De Beauvoir'ın filozof Jean-Paul Sartre'la aşkı üzerinden bu olayı değerlendiren feminist yazar Florence Montreynaud'sa "Dergiyi ilk gördüğümde aklıma, Sartre'ın poposunu asla kapağa taşımayacak olmaları geldi" dedi.

"Sonraysa 'ne kadar güzel bir popo' diye düşündüm. Hiçbir erkek felsefecinin bu kadar güzel bir poposu olamaz. De Beauvoir'ın parlak bir aklı ve mükemmel bir vücudu vardı. Kadınlar her iki alanda da kazanıyor."

Feminist, biseksüel, komünist, ateist ve varoluşçuydu

9 Haziran 1908'de doğan Simone de Beauvoir'ın en bilinen eseri 1949'da yazdığı, kadınların gördüğü baskıların bilimsel incelenmesini yaptığı ve modern feminizmin temellerini kurduğu ‘İkinci Cins’.

Otobiyografisinin ilk bölümünde (‘Bir Genç Kızın Anıları’) dinine ve ülkesine bağlı ataerkil bir ailenin sorumluluklarla donatılmış kızı olarak yaşadığı dönemden bahseder.

Katolik Enstitüsü’nde matematik öğrenimi ve Sainte Marie Enstitüsünde yabancı dillerde yazın eğitimi gördü. Daha sonra Sorbonne’da felsefe eğitimi aldı. 1929’da Sartre'la tanıştı. Okulda lakabı "cesur"du.

1943'te ‘Konuk Kız’ (L'Invitée) adlı, Rouen okulundaki öğrencilerinden Olga Kosakiewicz ile olan kronik lezbiyen ilişkisinin öyküsünü yayımladı.

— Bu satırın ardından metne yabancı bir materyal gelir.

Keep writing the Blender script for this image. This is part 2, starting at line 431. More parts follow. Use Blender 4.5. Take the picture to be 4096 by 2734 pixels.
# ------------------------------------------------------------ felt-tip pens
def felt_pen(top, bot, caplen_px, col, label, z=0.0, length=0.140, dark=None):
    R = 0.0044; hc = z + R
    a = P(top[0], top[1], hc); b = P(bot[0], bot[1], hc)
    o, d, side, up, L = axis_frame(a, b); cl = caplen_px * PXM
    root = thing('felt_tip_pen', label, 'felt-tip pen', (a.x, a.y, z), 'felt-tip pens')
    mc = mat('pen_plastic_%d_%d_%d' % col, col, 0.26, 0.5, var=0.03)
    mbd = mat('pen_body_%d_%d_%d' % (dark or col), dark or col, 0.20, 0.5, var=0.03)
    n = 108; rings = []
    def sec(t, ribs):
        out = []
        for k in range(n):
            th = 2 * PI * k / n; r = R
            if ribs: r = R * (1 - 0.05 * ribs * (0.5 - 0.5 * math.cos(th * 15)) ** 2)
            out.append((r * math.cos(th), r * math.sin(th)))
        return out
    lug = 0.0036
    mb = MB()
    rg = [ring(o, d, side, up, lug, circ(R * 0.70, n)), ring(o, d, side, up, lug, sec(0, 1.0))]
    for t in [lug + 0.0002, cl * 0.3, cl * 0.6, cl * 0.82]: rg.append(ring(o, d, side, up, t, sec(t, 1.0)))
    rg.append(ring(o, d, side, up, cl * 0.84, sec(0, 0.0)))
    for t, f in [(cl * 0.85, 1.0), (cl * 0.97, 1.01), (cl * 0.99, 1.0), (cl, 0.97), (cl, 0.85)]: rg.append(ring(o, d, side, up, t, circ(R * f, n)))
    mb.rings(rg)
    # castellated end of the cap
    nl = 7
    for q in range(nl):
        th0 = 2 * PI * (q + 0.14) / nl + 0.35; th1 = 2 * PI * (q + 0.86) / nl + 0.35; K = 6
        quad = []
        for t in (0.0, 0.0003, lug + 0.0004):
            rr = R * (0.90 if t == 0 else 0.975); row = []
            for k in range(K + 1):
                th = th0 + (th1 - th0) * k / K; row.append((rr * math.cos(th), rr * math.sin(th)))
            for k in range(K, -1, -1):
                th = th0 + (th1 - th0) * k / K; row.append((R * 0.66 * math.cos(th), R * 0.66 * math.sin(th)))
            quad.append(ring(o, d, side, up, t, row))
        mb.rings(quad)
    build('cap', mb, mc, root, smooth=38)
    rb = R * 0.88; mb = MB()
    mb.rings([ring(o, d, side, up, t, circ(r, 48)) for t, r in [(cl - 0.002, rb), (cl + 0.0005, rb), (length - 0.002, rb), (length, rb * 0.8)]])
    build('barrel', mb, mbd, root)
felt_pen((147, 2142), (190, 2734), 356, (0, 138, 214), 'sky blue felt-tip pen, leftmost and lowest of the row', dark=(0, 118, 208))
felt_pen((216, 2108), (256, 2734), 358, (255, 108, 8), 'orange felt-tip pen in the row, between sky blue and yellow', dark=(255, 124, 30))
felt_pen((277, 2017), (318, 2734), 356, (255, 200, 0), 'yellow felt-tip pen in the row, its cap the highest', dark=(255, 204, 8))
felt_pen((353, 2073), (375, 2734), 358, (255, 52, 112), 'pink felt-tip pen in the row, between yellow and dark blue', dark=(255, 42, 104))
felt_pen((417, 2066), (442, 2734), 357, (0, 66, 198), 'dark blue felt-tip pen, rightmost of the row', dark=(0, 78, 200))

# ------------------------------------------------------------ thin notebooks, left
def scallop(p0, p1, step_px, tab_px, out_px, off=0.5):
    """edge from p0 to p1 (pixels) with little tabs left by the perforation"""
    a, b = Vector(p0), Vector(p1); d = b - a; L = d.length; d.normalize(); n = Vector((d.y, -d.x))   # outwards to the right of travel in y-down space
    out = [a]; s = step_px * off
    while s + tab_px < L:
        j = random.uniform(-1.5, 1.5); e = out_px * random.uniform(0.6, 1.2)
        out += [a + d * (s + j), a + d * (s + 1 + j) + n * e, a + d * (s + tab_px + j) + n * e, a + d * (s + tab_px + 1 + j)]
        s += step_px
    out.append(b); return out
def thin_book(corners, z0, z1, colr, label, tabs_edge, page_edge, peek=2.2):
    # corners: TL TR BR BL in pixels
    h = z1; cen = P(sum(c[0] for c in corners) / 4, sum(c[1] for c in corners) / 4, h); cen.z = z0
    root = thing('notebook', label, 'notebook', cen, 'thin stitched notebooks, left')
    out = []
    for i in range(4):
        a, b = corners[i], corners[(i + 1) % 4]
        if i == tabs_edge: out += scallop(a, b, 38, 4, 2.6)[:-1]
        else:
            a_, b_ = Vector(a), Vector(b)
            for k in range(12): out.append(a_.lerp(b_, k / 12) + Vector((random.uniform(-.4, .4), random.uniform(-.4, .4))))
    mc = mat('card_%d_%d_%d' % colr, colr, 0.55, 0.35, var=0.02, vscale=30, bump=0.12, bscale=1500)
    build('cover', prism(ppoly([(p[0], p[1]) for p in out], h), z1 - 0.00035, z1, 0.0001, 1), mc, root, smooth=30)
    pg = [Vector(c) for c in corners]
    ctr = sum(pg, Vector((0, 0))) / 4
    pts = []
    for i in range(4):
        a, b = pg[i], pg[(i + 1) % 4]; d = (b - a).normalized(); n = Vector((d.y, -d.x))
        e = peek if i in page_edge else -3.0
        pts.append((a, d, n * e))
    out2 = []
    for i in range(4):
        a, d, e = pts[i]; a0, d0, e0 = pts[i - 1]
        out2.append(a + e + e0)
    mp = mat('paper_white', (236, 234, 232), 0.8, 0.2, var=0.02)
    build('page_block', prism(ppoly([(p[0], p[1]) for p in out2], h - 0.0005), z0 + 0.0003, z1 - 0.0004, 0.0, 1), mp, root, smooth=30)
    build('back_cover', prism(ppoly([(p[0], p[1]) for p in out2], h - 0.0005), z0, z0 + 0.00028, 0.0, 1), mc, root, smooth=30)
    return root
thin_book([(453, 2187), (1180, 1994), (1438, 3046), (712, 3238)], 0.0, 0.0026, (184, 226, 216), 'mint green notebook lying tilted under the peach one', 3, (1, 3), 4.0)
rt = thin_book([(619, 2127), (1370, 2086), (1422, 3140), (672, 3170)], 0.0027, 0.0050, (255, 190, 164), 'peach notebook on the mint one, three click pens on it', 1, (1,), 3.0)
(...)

II. Dünya Savaşı'ndan sonra de Beauvoir, Sartre’ın Maurice Merleau-Ponty ve diğer arkadaşları ile kurduğu ‘Modern Zamanlar’ (Les Temps Modernes) adlı politik gazetede çalışmaya başladı. ‘Belirsizlik Ahlakı Üzerine’ (Pour Une Morale de L'ambiguïté, 1947) kitabında Fransız varoluşçuluğu etkileri fark edilir. 1981’de Sartre’ın acı dolu son yıllarını anlattığı ‘Veda Töreni’ni (Cérémonie Des Adieux) yazdı. 1986'da ölen de Beauvoir Paris’te, Cimetière du Montparnasse mezarlığına Sartre’ın yanına gömüldü.

De Beauvoir, komünist, ateist ve varoluşçuydu. 1954'te yazdığı Mandarinler'le Goncourt ödülünü aldı ve dünya çapında tanındı.

O sırada yasa dışı olmasına rağmen kürtaj yaptırdıklarını açıklayan 343 Manifestosu'nun oluşturucularındandı. Manifesto, 1971'de Le Nouvel Observateur'da yayınlanmıştı.